Wednesday, July 1, 2015



Der Rosenkavalier



Richard Strauss is a long way from being Johann Strauss and I would not normally pay a cent for anything by him --  but Der Rosenkavalier is often described as a comic opera.  So I thought that maybe Richard Strauss had his moments.  He didn't.  It was the DVD set from the 2004 Salzburg festival that I bought and I am mightily glad that I did not pay much for it.  There was not a single laugh in it that I could see  -- and not a single memorable aria.

I realize however that I am coming from a particular place. I like Austro/Hungarian operetta from either side of the dawning of the 20th century, and although Richard Strauss is of roughly that period, he is not of that ilk.  He belongs within the tradition of 19th century grand opera. He is a "romantic" in the sense that Wagner and Verdi were romantics. He has a few good moments but that is the best I can say of him.

Der Rosenkavalier was full of meandering "philosophical" reflections  that could have been completely excised for the benefit of the story -- and the first half of the show was a sustained display of disgusting behaviour.

Hitler liked the works of Richard Strauss and I think I can see why. "Baron Ox" would have been a sympathetic figure to Nazis. He is of course the very anathema to me.

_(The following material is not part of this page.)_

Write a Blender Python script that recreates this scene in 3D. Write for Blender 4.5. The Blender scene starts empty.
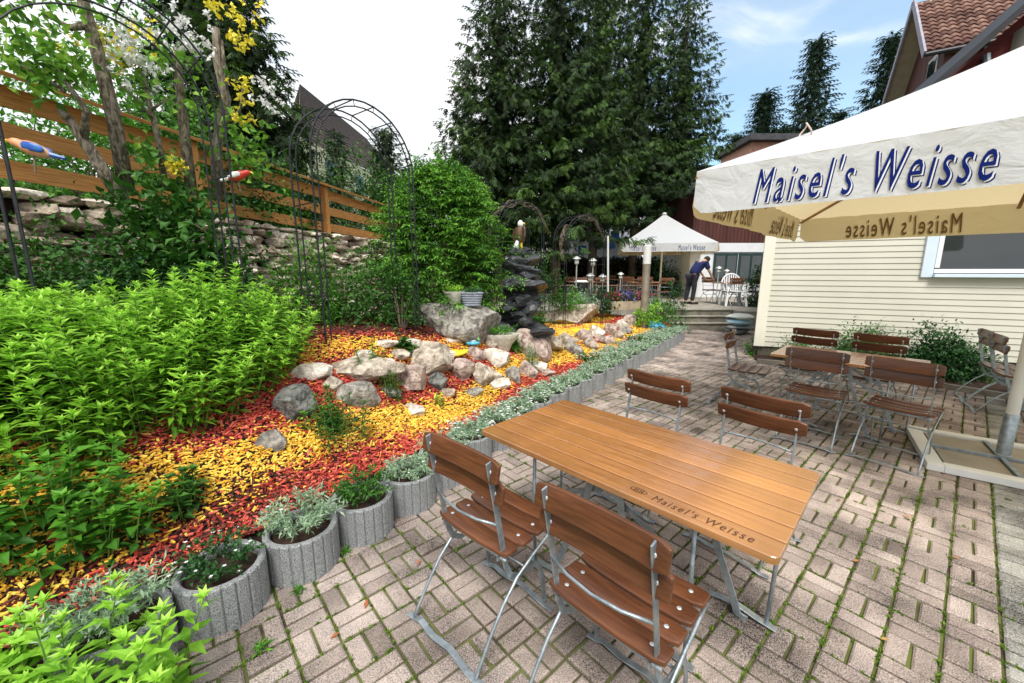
import bpy, bmesh, math, random
import numpy as np
from math import sin, cos, pi, radians
from mathutils import Vector, Matrix

random.seed(7); RS = np.random.RandomState(11)
sc = bpy.context.scene
COL = sc.collection
# ------------------------------------------------------------------ camera geometry
F_, HOR, CX, CY, H = 395.0, 271.0, 512.0, 341.5, 1.6
TH = math.atan((CY - HOR) / F_)
def ray(px, py):
    a = (px - CX) / F_; b = -(py - CY) / F_
    return Vector((a, cos(TH) + b * sin(TH), -sin(TH) + b * cos(TH)))
def G(px, py, z=0.0):                       # point of the view ray at height z
    r = ray(px, py); t = (z - H) / r.z
    return Vector((r.x * t, r.y * t, z))
def D(px, py, Y):                           # point of the view ray at forward distance Y
    r = ray(px, py); t = Y / r.y
    return Vector((r.x * t, Y, H + r.z * t))

# ------------------------------------------------------------------ materials
MATS = {}
def nt(name):
    m = bpy.data.materials.new(name); m.use_nodes = True
    n = m.node_tree.nodes; l = m.node_tree.links
    return m, n, l, n['Principled BSDF']
def mat(name, c1, c2=None, scale=8, rough=.7, bump=0, metal=0, detail=6, spec=.4, coat=0, stretch=(1, 1, 1), dist=0, bscale=None, lo=.3, hi=.7):
    if name in MATS: return MATS[name]
    m, n, l, b = nt(name)
    c2 = c2 or tuple(x * .8 for x in c1)
    tc = n.new('ShaderNodeTexCoord'); mp = n.new('ShaderNodeMapping'); mp.inputs['Scale'].default_value = stretch
    l.new(tc.outputs['Object'], mp.inputs[0])
    no = n.new('ShaderNodeTexNoise'); no.inputs['Scale'].default_value = scale; no.inputs['Detail'].default_value = detail
    no.inputs['Distortion'].default_value = dist
    l.new(mp.outputs[0], no.inputs['Vector'])
    r = n.new('ShaderNodeValToRGB'); r.color_ramp.elements[0].position = lo; r.color_ramp.elements[1].position = hi
    r.color_ramp.elements[0].color = (*c1, 1); r.color_ramp.elements[1].color = (*c2, 1)
    l.new(no.outputs['Fac'], r.inputs[0]); l.new(r.outputs[0], b.inputs['Base Color'])
    b.inputs['Roughness'].default_value = rough; b.inputs['Metallic'].default_value = metal
    if coat:
        oi = n.new('ShaderNodeObjectInfo'); m5 = n.new('ShaderNodeMapRange'); m5.inputs[3].default_value = .78; m5.inputs[4].default_value = 1.2; l.new(oi.outputs['Random'], m5.inputs[0])
        n5 = n.new('ShaderNodeTexNoise'); n5.inputs['Scale'].default_value = 3.0; n5.inputs['Detail'].default_value = 5; l.new(tc.outputs['Object'], n5.inputs['Vector'])
        m6 = n.new('ShaderNodeMapRange'); m6.inputs[1].default_value = .35; m6.inputs[2].default_value = .65; m6.inputs[3].default_value = .82; m6.inputs[4].default_value = 1.15; l.new(n5.outputs['Fac'], m6.inputs[0])
        mm = n.new('ShaderNodeMath'); mm.operation = 'MULTIPLY'; l.new(m5.outputs[0], mm.inputs[0]); l.new(m6.outputs[0], mm.inputs[1])
        v5 = n.new('ShaderNodeVectorMath'); v5.operation = 'SCALE'; l.new(r.outputs[0], v5.inputs[0]); l.new(mm.outputs[0], v5.inputs['Scale']); l.new(v5.outputs[0], b.inputs['Base Color'])
        n6 = n.new('ShaderNodeTexNoise'); n6.inputs['Scale'].default_value = 9; n6.inputs['Detail'].default_value = 9; n6.inputs['Distortion'].default_value = 1.5; l.new(tc.outputs['Object'], n6.inputs['Vector'])
        m7 = n.new('ShaderNodeMapRange'); m7.inputs[1].default_value = .35; m7.inputs[2].default_value = .7; m7.inputs[3].default_value = .10; m7.inputs[4].default_value = .34; l.new(n6.outputs['Fac'], m7.inputs[0]); l.new(m7.outputs[0], b.inputs['Coat Roughness'])
    b.inputs['Specular IOR Level'].default_value = spec
    if coat: b.inputs['Coat Weight'].default_value = coat; b.inputs['Coat Roughness'].default_value = .16
    if bump:
        n2 = n.new('ShaderNodeTexNoise'); n2.inputs['Scale'].default_value = bscale or scale * 3; n2.inputs['Detail'].default_value = 8
        l.new(mp.outputs[0], n2.inputs['Vector'])
        bp = n.new('ShaderNodeBump'); bp.inputs['Strength'].default_value = bump; bp.inputs['Distance'].default_value = .02
        l.new(n2.outputs['Fac'], bp.inputs['Height']); l.new(bp.outputs[0], b.inputs['Normal'])
    MATS[name] = m; return m
def attr_mat(name, stops, rough=.6, trans=0, speck=0, bump=0, spec=.3, tcol=None, bscale=160):
    """colour from the per-face attribute rnd; stops = [(pos, colour), ...]"""
    if name in MATS: return MATS[name]
    m, n, l, b = nt(name)
    at = n.new('ShaderNodeAttribute'); at.attribute_name = 'rnd'
    r = n.new('ShaderNodeValToRGB'); e = r.color_ramp.elements
    e[0].position = stops[0][0]; e[0].color = (*stops[0][1], 1)
    e[1].position = stops[-1][0]; e[1].color = (*stops[-1][1], 1)
    for p, c in stops[1:-1]:
        x = e.new(p); x.color = (*c, 1)
    l.new(at.outputs['Fac'], r.inputs[0]); out = r.outputs[0]
    tc = n.new('ShaderNodeTexCoord')
    if speck:
        no = n.new('ShaderNodeTexNoise'); no.inputs['Scale'].default_value = bscale; no.inputs['Detail'].default_value = 4
        l.new(tc.outputs['Object'], no.inputs['Vector'])
        n3 = n.new('ShaderNodeTexNoise'); n3.inputs['Scale'].default_value = 2.2; n3.inputs['Detail'].default_value = 5
        l.new(tc.outputs['Object'], n3.inputs['Vector'])
        ad = n.new('ShaderNodeMath'); ad.operation = 'ADD'; l.new(no.outputs['Fac'], ad.inputs[0]); l.new(n3.outputs['Fac'], ad.inputs[1])
        mr = n.new('ShaderNodeMapRange'); mr.inputs[1].default_value = .72; mr.inputs[2].default_value = 1.28
        mr.inputs[3].default_value = 1 - speck; mr.inputs[4].default_value = 1 + speck
        l.new(ad.outputs[0], mr.inputs[0])
        mu = n.new('ShaderNodeVectorMath'); mu.operation = 'SCALE'; l.new(out, mu.inputs[0]); l.new(mr.outputs[0], mu.inputs['Scale'])
        out = mu.outputs[0]
        if bump:
            bp = n.new('ShaderNodeBump'); bp.inputs['Strength'].default_value = bump; bp.inputs['Distance'].default_value = .006
            l.new(no.outputs['Fac'], bp.inputs['Height']); l.new(bp.outputs[0], b.inputs['Normal'])
    l.new(out, b.inputs['Base Color']); b.inputs['Roughness'].default_value = rough; b.inputs['Specular IOR Level'].default_value = spec
    if trans:
        t = n.new('ShaderNodeBsdfTranslucent'); mx = n.new('ShaderNodeMixShader'); mx.inputs[0].default_value = trans
        if tcol:
            t.inputs[0].default_value = (*tcol, 1)
        else: l.new(out, t.inputs[0])
        l.new(b.outputs[0], mx.inputs[1]); l.new(t.outputs[0], mx.inputs[2]); l.new(mx.outputs[0], n['Material Output'].inputs[0])
    MATS[name] = m; return m

# ------------------------------------------------------------------ object helpers
def tag(o, label=None, cat=None, group=None, kind=None):
    if label: o['label'] = label
    if cat: o['category'] = cat
    if group: o['group'] = group
    if kind: o['kind'] = kind
    return o
def empty(name, loc, rz=0, label=None, cat=None, group=None):
    o = bpy.data.objects.new(name, None); COL.objects.link(o); o.location = loc; o.rotation_euler = (0, 0, rz)
    o.empty_display_size = .1
    return tag(o, label, cat, group)
def mesh_np(name, V, Fc, m, parent=None, rnd=None, smooth=False, loc=None):
    V = np.asarray(V, dtype=np.float32).reshape(-1, 3); Fc = np.asarray(Fc, dtype=np.int32)
    me = bpy.data.meshes.new(name); k = Fc.shape[1]
    me.vertices.add(len(V)); me.vertices.foreach_set('co', V.ravel())
    me.loops.add(Fc.size); me.loops.foreach_set('vertex_index', Fc.ravel())
    me.polygons.add(len(Fc)); me.polygons.foreach_set('loop_start', np.arange(0, Fc.size, k, dtype=np.int32))
    me.update(calc_edges=True)
    if rnd is not None:
        a = me.attributes.new('rnd', 'FLOAT', 'FACE'); a.data.foreach_set('value', np.asarray(rnd, dtype=np.float32))
    me.polygons.foreach_set('use_smooth', np.full(len(Fc), smooth))
    me.materials.append(m)
    o = bpy.data.objects.new(name, me); COL.objects.link(o); o.parent = parent
    if loc is not None: o.location = loc
    return o
class MB:
    def __init__(s): s.v = []; s.f = []; s.r = []
    def add(s, vs, fs, r=None):
        b = len(s.v); s.v += [tuple(v) for v in vs]; s.f += [tuple(i + b for i in f) for f in fs]
        s.r += [r if r is not None else 0] * len(fs)
    def box(s, c, d, M=None, r=None, taper=1.0):
        x, y, z = d[0] / 2, d[1] / 2, d[2] / 2
        vs = [Vector((sx * x * (taper if sz > 0 else 1), sy * y * (taper if sz > 0 else 1), sz * z)) for sx in (-1, 1) for sy in (-1, 1) for sz in (-1, 1)]
        if M is not None: vs = [M @ v for v in vs]
        c = Vector(c); vs = [v + c for v in vs]
        s.add(vs, [(0, 1, 3, 2), (4, 6, 7, 5), (0, 4, 5, 1), (2, 3, 7, 6), (0, 2, 6, 4), (1, 5, 7, 3)], r)
    def prism(s, poly, h0, h1):             # poly: xy list, extrude z
        n = len(poly)
        vs = [(x, y, h0) for x, y in poly] + [(x, y, h1) for x, y in poly]
        s.add(vs, [tuple(range(n - 1, -1, -1)), tuple(range(n, 2 * n))] + [(i, (i + 1) % n, n + (i + 1) % n, n + i) for i in range(n)])
    def tube(s, pts, rad, n=8, flat=None, cap=True):
        """flat=(w,t,axis): a rectangular strip instead of a round bar, t measured along axis"""
        pts = [Vector(p) for p in pts]
        rr = rad if isinstance(rad, (list, tuple)) else [rad] * len(pts)
        b = len(s.v); up = Vector((0, 0, 1)); prev = None; N = 4 if flat else n
        for i, p in enumerate(pts):
            t = (pts[min(i + 1, len(pts) - 1)] - pts[max(i - 1, 0)]).normalized()
            if flat:
                a = Vector(flat[2]).normalized(); a = (a - t * a.dot(t)).normalized(); c = t.cross(a)
                ring = [p + c * (sx * flat[0] / 2) + a * (sy * flat[1] / 2) for sx, sy in ((-1, -1), (1, -1), (1, 1), (-1, 1))]
            else:
                if prev is None:
                    a = t.cross(up if abs(t.z) < .9 else Vector((1, 0, 0))).normalized()
                else: a = (prev - t * prev.dot(t)).normalized()
                prev = a; c = t.cross(a)
                ring = [p + (a * cos(2 * pi * k / n) + c * sin(2 * pi * k / n)) * rr[i] for k in range(n)]
            s.v += [tuple(v) for v in ring]
        for i in range(len(pts) - 1):
            for k in range(N):
                s.f.append((b + i * N + k, b + i * N + (k + 1) % N, b + (i + 1) * N + (k + 1) % N, b + (i + 1) * N + k)); s.r.append(0)
        if cap:
            s.f.append(tuple(b + k for k in range(N - 1, -1, -1))); e = b + (len(pts) - 1) * N
            s.f.append(tuple(e + k for k in range(N))); s.r += [0, 0]
    def lathe(s, prof, c=(0, 0, 0), n=24, sy=1.0):
        b = len(s.v); c = Vector(c)
        for r, z in prof:
            for k in range(n):
                s.v.append(tuple(c + Vector((r * cos(2 * pi * k / n), sy * r * sin(2 * pi * k / n), z))))
        for i in range(len(prof) - 1):
            for k in range(n):
                s.f.append((b + i * n + k, b + i * n + (k + 1) % n, b + (i + 1) * n + (k + 1) % n, b + (i + 1) * n + k)); s.r.append(0)
        s.f.append(tuple(b + k for k in range(n - 1, -1, -1))); e = b + (len(prof) - 1) * n
        s.f.append(tuple(e + k for k in range(n))); s.r += [0, 0]
    def build(s, name, m, parent=None, bevel=0, seg=2, smooth=False, rnd=False, loc=None, auto=False):
        me = bpy.data.meshes.new(name); me.from_pydata(s.v, [], s.f); me.update()
        if rnd:
            a = me.attributes.new('rnd', 'FLOAT', 'FACE'); a.data.foreach_set('value', s.r)
        if bevel:
            bm = bmesh.new(); bm.from_mesh(me)
            bmesh.ops.bevel(bm, geom=bm.edges[:], offset=bevel, segments=seg, profile=.7, affect='EDGES', clamp_overlap=True)
            bm.to_mesh(me); bm.free()
        if smooth:
            me.polygons.foreach_set('use_smooth', [True] * len(me.polygons))
            if auto: me.set_sharp_from_angle(angle=radians(40))
        me.materials.append(m)
        o = bpy.data.objects.new(name, me); COL.objects.link(o); o.parent = parent
        if loc is not None: o.location = loc
        return o
def kids(o, cache={}):
    return [c for c in o.children]
def copy_tree(o, parent=None):
    c = o.copy(); COL.objects.link(c); c.parent = parent
    for ch in kids(o): copy_tree(ch, c)
    return c
def place(o, loc, rz, label, group=None, scale=None):
    o.location = loc; o.rotation_euler = (0, 0, rz); o['label'] = label
    if group: o['group'] = group
    if scale: o.scale = (scale,) * 3
    return o
ORD = ['first', 'second', 'third', 'fourth', 'fifth', 'sixth', 'seventh', 'eighth', 'ninth', 'tenth', 'eleventh', 'twelfth', 'thirteenth', 'fourteenth', 'fifteenth', 'sixteenth', 'seventeenth', 'eighteenth', 'nineteenth', 'twentieth', 'twenty-first', 'twenty-second', 'twenty-third', 'twenty-fourth', 'twenty-fifth', 'twenty-sixth', 'twenty-seventh', 'twenty-eighth', 'twenty-ninth', 'thirtieth', 'thirty-first', 'thirty-second']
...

The only thing that distinguishes the show from a 19th century grand opera is that it had a happy ending.  We must be thankful for small mercies I guess.  It was first performed in 1911 when operetta was in full popularity so the happy ending may have been a concession to the times.

Hmmmm.... On reflection, I guess that what I am supposed to find funny was the pomposity of the baron and his various downfalls.  But I found his egotism and bad attitude to women all too real. I guess I should watch it again but just watching it once was trial enough for me.  I just don't find arrogance and a bad attitude to women funny.